The approaches proposed in the literature, such as LeSS and SAFe, are typically based on a multi-level model, with operational work taking place on the lower level and coordination on the upper levels. LeSS, for example, aims to minimize overhead. Here, the operational teams send representatives to the upper level teams and the Scrum process is only modified slightly. SAFe, which is currently the most widely used approach, introduces a total of three levels and numerous new roles and events.
There are differing views on how well Scrum can actually be scaled in practice. There is no simple solution to the main problems that arise when coordinating creative work in large organizations. It is, however, becoming evident that, as the size of the project teams increases, binding content-related and technical definitions that are valid for all actors and a deep, shared understanding of the overall objective become critical success factors. Conveying them is more important than finding the supposedly perfect scaling method.
Using an agile process model poses certain risks if more comprehensive digitalization measures are to be implemented in a company’s extensive IT landscape. It could be tempting to launch larger projects without sufficiently clarifying the objectives and constraints and hope that it will be possible to clarify these points during the course of the project. This often leads to expensive dead ends.

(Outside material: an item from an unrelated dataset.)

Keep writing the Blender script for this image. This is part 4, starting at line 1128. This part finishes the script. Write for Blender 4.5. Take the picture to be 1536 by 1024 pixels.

Unfortunately, the methodology does not provide any clear recommendations as to what should be clarified and defined in advance and with what level of detail. The project participants must therefore make this decision based on their own experience and strike a balance between creative chaos and over-specification à la the waterfall model.
Experience shows that a lack of process knowledge and inadequate analysis of the data model in particular can result in expensive abortive developments, which could be avoided or at least reduced with a little more conceptual preparatory work. It can therefore be concluded that sufficient attention also has to be paid to the process and data model description when using an agile approach in order to ensure that a solid conceptual basis for implementing the desired functionality is available at an early stage. This information should then be communicated to all project participants so that the creative scope that an agile approach creates can also be exploited in the context of the overall objective.